━━━━━ PROVIDED MATERIAL ━━━━━

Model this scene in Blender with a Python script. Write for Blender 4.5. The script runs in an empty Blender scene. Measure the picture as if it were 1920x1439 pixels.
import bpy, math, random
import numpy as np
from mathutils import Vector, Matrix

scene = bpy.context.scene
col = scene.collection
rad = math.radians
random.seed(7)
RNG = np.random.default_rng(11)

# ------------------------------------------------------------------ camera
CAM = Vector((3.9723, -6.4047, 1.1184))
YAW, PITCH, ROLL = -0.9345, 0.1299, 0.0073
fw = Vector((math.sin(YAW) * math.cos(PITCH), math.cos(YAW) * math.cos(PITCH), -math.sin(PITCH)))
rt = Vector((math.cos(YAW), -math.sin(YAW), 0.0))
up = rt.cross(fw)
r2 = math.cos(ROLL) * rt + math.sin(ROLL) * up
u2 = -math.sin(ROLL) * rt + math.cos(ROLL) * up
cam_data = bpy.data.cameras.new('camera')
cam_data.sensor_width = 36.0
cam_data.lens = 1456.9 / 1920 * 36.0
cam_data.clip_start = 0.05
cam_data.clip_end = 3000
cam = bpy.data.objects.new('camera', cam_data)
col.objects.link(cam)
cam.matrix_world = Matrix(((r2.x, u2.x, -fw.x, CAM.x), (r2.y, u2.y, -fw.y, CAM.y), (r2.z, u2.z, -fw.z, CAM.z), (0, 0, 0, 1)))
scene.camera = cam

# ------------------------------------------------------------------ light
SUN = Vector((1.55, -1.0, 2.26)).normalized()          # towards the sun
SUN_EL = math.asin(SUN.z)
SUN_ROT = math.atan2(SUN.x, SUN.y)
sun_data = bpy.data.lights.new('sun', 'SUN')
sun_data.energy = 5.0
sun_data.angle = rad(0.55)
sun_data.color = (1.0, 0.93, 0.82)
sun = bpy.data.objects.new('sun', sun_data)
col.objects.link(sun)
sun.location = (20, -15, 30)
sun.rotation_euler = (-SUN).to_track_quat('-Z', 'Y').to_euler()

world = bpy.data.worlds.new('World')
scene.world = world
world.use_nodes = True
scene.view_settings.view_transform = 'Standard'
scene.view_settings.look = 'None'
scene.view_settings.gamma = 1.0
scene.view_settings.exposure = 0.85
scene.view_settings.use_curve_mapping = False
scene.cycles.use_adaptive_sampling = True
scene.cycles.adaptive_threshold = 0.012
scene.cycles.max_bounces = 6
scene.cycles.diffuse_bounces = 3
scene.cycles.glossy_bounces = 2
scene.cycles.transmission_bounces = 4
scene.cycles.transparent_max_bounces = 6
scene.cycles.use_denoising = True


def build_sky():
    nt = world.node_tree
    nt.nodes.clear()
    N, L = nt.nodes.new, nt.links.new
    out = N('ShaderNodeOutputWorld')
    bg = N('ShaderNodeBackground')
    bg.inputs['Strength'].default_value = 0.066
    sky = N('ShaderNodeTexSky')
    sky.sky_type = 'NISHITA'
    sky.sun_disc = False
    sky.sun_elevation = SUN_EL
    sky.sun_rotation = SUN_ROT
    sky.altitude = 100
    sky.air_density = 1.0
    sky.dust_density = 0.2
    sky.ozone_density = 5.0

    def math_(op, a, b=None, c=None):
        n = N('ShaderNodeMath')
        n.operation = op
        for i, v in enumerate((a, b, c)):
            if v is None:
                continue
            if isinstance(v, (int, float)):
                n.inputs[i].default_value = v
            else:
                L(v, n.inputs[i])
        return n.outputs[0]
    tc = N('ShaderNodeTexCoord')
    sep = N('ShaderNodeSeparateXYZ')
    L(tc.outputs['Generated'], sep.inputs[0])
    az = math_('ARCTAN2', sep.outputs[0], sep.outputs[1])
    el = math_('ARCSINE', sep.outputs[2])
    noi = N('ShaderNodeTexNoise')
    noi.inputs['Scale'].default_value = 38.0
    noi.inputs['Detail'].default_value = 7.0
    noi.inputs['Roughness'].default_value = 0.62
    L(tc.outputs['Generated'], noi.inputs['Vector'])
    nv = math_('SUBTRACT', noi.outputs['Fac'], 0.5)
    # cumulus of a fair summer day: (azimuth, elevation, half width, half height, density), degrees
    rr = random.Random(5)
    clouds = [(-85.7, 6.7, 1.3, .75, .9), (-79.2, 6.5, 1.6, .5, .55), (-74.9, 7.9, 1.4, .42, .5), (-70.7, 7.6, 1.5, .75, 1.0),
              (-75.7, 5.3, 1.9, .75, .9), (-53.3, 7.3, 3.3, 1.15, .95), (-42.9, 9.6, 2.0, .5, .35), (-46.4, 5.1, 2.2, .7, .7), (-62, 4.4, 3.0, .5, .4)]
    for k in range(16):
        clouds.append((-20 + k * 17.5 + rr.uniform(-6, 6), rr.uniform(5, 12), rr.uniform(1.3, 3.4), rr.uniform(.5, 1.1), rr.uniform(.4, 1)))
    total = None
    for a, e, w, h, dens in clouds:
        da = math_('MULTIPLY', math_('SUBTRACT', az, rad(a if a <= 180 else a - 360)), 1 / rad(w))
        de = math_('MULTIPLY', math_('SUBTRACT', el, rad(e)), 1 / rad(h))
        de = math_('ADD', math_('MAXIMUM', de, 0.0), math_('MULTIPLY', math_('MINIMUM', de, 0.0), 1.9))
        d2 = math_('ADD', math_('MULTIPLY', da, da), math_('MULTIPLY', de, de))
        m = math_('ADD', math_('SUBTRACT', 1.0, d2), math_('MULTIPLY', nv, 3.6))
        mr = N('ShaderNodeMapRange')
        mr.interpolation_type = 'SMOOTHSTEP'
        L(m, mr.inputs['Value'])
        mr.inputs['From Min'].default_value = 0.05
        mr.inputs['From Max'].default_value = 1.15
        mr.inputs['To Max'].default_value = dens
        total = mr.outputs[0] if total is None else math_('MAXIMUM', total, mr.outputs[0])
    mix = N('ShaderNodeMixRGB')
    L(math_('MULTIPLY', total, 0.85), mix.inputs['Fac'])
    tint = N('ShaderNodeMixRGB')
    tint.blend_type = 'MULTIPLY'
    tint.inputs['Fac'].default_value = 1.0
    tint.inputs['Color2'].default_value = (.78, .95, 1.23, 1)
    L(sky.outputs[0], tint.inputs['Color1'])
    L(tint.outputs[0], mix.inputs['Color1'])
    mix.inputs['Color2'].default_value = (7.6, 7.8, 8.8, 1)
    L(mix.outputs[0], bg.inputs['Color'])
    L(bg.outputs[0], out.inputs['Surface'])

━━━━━

From the data above, extract every line in its exact form.

Model this scene in Blender with a Python script. Write for Blender 4.5. The script runs in an empty Blender scene. Measure the picture as if it were 1920x1439 pixels.
import bpy, math, random
import numpy as np
from mathutils import Vector, Matrix

scene = bpy.context.scene
col = scene.collection
rad = math.radians
random.seed(7)
RNG = np.random.default_rng(11)

# ------------------------------------------------------------------ camera
CAM = Vector((3.9723, -6.4047, 1.1184))
YAW, PITCH, ROLL = -0.9345, 0.1299, 0.0073
fw = Vector((math.sin(YAW) * math.cos(PITCH), math.cos(YAW) * math.cos(PITCH), -math.sin(PITCH)))
rt = Vector((math.cos(YAW), -math.sin(YAW), 0.0))
up = rt.cross(fw)
r2 = math.cos(ROLL) * rt + math.sin(ROLL) * up
u2 = -math.sin(ROLL) * rt + math.cos(ROLL) * up
cam_data = bpy.data.cameras.new('camera')
cam_data.sensor_width = 36.0
cam_data.lens = 1456.9 / 1920 * 36.0
cam_data.clip_start = 0.05
cam_data.clip_end = 3000
cam = bpy.data.objects.new('camera', cam_data)
col.objects.link(cam)
cam.matrix_world = Matrix(((r2.x, u2.x, -fw.x, CAM.x), (r2.y, u2.y, -fw.y, CAM.y), (r2.z, u2.z, -fw.z, CAM.z), (0, 0, 0, 1)))
scene.camera = cam

# ------------------------------------------------------------------ light
SUN = Vector((1.55, -1.0, 2.26)).normalized()          # towards the sun
SUN_EL = math.asin(SUN.z)
SUN_ROT = math.atan2(SUN.x, SUN.y)
sun_data = bpy.data.lights.new('sun', 'SUN')
sun_data.energy = 5.0
sun_data.angle = rad(0.55)
sun_data.color = (1.0, 0.93, 0.82)
sun = bpy.data.objects.new('sun', sun_data)
col.objects.link(sun)
sun.location = (20, -15, 30)
sun.rotation_euler = (-SUN).to_track_quat('-Z', 'Y').to_euler()

world = bpy.data.worlds.new('World')
scene.world = world
world.use_nodes = True
scene.view_settings.view_transform = 'Standard'
scene.view_settings.look = 'None'
scene.view_settings.gamma = 1.0
scene.view_settings.exposure = 0.85
scene.view_settings.use_curve_mapping = False
scene.cycles.use_adaptive_sampling = True
scene.cycles.adaptive_threshold = 0.012
scene.cycles.max_bounces = 6
scene.cycles.diffuse_bounces = 3
scene.cycles.glossy_bounces = 2
scene.cycles.transmission_bounces = 4
scene.cycles.transparent_max_bounces = 6
scene.cycles.use_denoising = True


def build_sky():
    nt = world.node_tree
    nt.nodes.clear()
    N, L = nt.nodes.new, nt.links.new
    out = N('ShaderNodeOutputWorld')
    bg = N('ShaderNodeBackground')
    bg.inputs['Strength'].default_value = 0.066
    sky = N('ShaderNodeTexSky')
    sky.sky_type = 'NISHITA'
    sky.sun_disc = False
    sky.sun_elevation = SUN_EL
    sky.sun_rotation = SUN_ROT
    sky.altitude = 100
    sky.air_density = 1.0
    sky.dust_density = 0.2
    sky.ozone_density = 5.0

    def math_(op, a, b=None, c=None):
        n = N('ShaderNodeMath')
        n.operation = op
        for i, v in enumerate((a, b, c)):
            if v is None:
                continue
            if isinstance(v, (int, float)):
                n.inputs[i].default_value = v
            else:
                L(v, n.inputs[i])
        return n.outputs[0]
    tc = N('ShaderNodeTexCoord')
    sep = N('ShaderNodeSeparateXYZ')
    L(tc.outputs['Generated'], sep.inputs[0])
    az = math_('ARCTAN2', sep.outputs[0], sep.outputs[1])
    el = math_('ARCSINE', sep.outputs[2])
    noi = N('ShaderNodeTexNoise')
    noi.inputs['Scale'].default_value = 38.0
    noi.inputs['Detail'].default_value = 7.0
    noi.inputs['Roughness'].default_value = 0.62
    L(tc.outputs['Generated'], noi.inputs['Vector'])
    nv = math_('SUBTRACT', noi.outputs['Fac'], 0.5)
    # cumulus of a fair summer day: (azimuth, elevation, half width, half height, density), degrees
    rr = random.Random(5)
    clouds = [(-85.7, 6.7, 1.3, .75, .9), (-79.2, 6.5, 1.6, .5, .55), (-74.9, 7.9, 1.4, .42, .5), (-70.7, 7.6, 1.5, .75, 1.0),
              (-75.7, 5.3, 1.9, .75, .9), (-53.3, 7.3, 3.3, 1.15, .95), (-42.9, 9.6, 2.0, .5, .35), (-46.4, 5.1, 2.2, .7, .7), (-62, 4.4, 3.0, .5, .4)]
    for k in range(16):
        clouds.append((-20 + k * 17.5 + rr.uniform(-6, 6), rr.uniform(5, 12), rr.uniform(1.3, 3.4), rr.uniform(.5, 1.1), rr.uniform(.4, 1)))
    total = None
    for a, e, w, h, dens in clouds:
        da = math_('MULTIPLY', math_('SUBTRACT', az, rad(a if a <= 180 else a - 360)), 1 / rad(w))
        de = math_('MULTIPLY', math_('SUBTRACT', el, rad(e)), 1 / rad(h))
        de = math_('ADD', math_('MAXIMUM', de, 0.0), math_('MULTIPLY', math_('MINIMUM', de, 0.0), 1.9))
        d2 = math_('ADD', math_('MULTIPLY', da, da), math_('MULTIPLY', de, de))
        m = math_('ADD', math_('SUBTRACT', 1.0, d2), math_('MULTIPLY', nv, 3.6))
        mr = N('ShaderNodeMapRange')
        mr.interpolation_type = 'SMOOTHSTEP'
        L(m, mr.inputs['Value'])
        mr.inputs['From Min'].default_value = 0.05
        mr.inputs['From Max'].default_value = 1.15
        mr.inputs['To Max'].default_value = dens
        total = mr.outputs[0] if total is None else math_('MAXIMUM', total, mr.outputs[0])
    mix = N('ShaderNodeMixRGB')
    L(math_('MULTIPLY', total, 0.85), mix.inputs['Fac'])
    tint = N('ShaderNodeMixRGB')
    tint.blend_type = 'MULTIPLY'
    tint.inputs['Fac'].default_value = 1.0
    tint.inputs['Color2'].default_value = (.78, .95, 1.23, 1)
    L(sky.outputs[0], tint.inputs['Color1'])
    L(tint.outputs[0], mix.inputs['Color1'])
    mix.inputs['Color2'].default_value = (7.6, 7.8, 8.8, 1)
    L(mix.outputs[0], bg.inputs['Color'])
    L(bg.outputs[0], out.inputs['Surface'])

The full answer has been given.